Saturday, June 10, 2023

Round House Theatre: Radio Golf


For those who don't know, August Wilson is an African American playwright who devoted the lion's share of his life and talent to the creation of a series of plays that has come to be called the "The Pittsburgh Cycle" (although the first one is actually set in Chicago...).  They represent a snapshot in the lives of African Americans living in the Steel City.  From play to play members of an extended cast and their relatives make appearances.  A couple of these works have attained some wider acclaim and been made into feature length motion pictures: "Fences," "Ma Rainey's Black Bottom," and I think maybe "The Piano Lesson."  The ten plays were written out of chronological order, and the earliest works were revisited and reworked as others were completed and debuted.  My goal is to see all of them performed on stage.  To date, I have seen Jitney, Ma Rainey's Black Bottom, Fences, Seven Guitars, Gem of the Ocean, and Radio Golf.  As of this evening, Radio Golf is the first one I've seen twice.  It has up-ended my thinking about not just seeing each once, but seeing them over and over again whenever I have the opportunity.
The first time I saw Radio Golf was in the autumn of 2019.  It was a production presented by Everyman Theatre in Baltimore.  Anyone who follows my theater adventures knows that I love Everyman.  They are hands down the premier repertory theatre company in the DMV.  You will be hard pressed to find a production of theirs that I do not enjoy.  And I enjoyed their presentation of Radio Golf.  It was good.  It left me thinking that Radio Golf was a good play.  Not as good as Gem of the Ocean, or the reworked Jitney, but good.   
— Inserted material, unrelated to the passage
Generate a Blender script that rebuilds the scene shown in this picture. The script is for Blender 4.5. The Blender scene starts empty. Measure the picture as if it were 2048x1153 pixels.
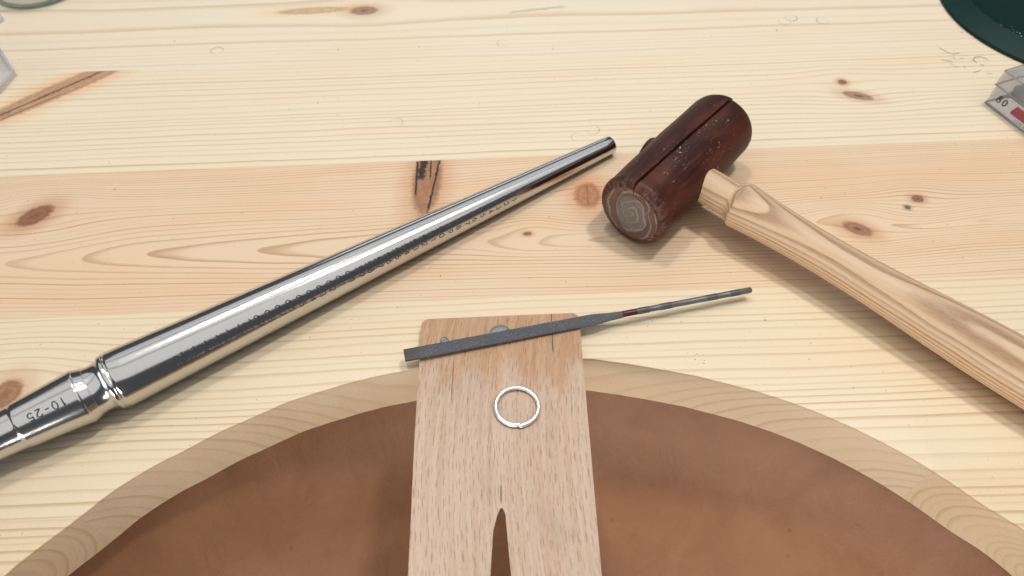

Tonight, that assessment was utterly up-ended.  Radio Golf is an excellent play.  It's five member cast represents not simply a range of heroic archetypes, but perhaps the most fully fleshed out set of characters in any of his plays that I've seen thus far.  It took this group of amazingly talented, strong, and dedicated actors to bring what Wilson had written to fully fleshed out life.  They're collective work is one of the finest examples of ensemble synergy that I can recall in recent productions.

It is interesting to note that my previous favorite Wilson play was Gem of the Ocean also staged at Round House Theatre in back in December of 2018. Round House seems to truly "get" Wilson.  It's also interesting that the first time I experienced the talents of two of the five actors in this production (Craig Wallace and Jaben Early) was in the February 2016 production of "Fathers Come Home from Wars: Parts 1, 2, & 3" at Round House.  Since then I've seen both men in nearly 20 other plays, and I can say with confidence, this was their moment to shine.  Jaben Early played Harmond Wilkes, a man propelled by others toward power who suddenly discovered that power without integrity is meaningless.  Early embodied the character with a stoic sensibility driven to please others that unraveled organically under the pressure of his inner desire to become himself even if it meant disappointing his closest friend and cherished wife. As the "magical" fulcrum to the plots twists, Wallace was just fucking pitch perfect!  Craig Wallace is an actor's actor.  I feel like you could tell him to be a paper bag, and before you knew it, you'd be carrying him home with the false assumption that he was filled with milk, eggs, and veggies!   

As to the other members of the ensemble, a word for each:  First, Kevin Mambo as Sterling Johnson the scrappy common man with a troubled past and a degree of common sense most uncommon was intense and vulnerable, delivering a perspective that jumped sides and allegiances with a commitment to his character's through line.   

Second, Renee Elizabeth Wilson in the role of Mame Wilkes entered with all the power of category 5 hurricane only to be tempered by her husband's transformations until the only question of the table, the only option left to her was loyalty versus personhood, and she adeptly found the middle ground.  Outstanding!

Third, was Ro Boddie's take on Roosevelt Hicks, the ambitious and ruthless business partner of Harmond Wilkes.  It would be easy to play this character succinctly to type.  There is enough there to find the perfect villain.  But that would be a big mistake, and Ro Boddie didn't make it.  As much as he is cast in the role of race toady, and heartless greedy money monger, he found the humanity in Roosevelt.  And everything else in this play was elevated because of this.  

If Everyman Theatre's production was a B+, Round Houses was an A+!  I felt like I was experiencing a nearly entirely different play.  The set was both simple and complex.  The use of the floating ceiling on perspective gave the larger sense of characters trapped in a box, forced to wrangle out the truth together.

Unfortunately, there are no press photos to share, the show having just opened this past Wednesday evening. On stage through July 2nd, I can say, it's more than worth the price of admission.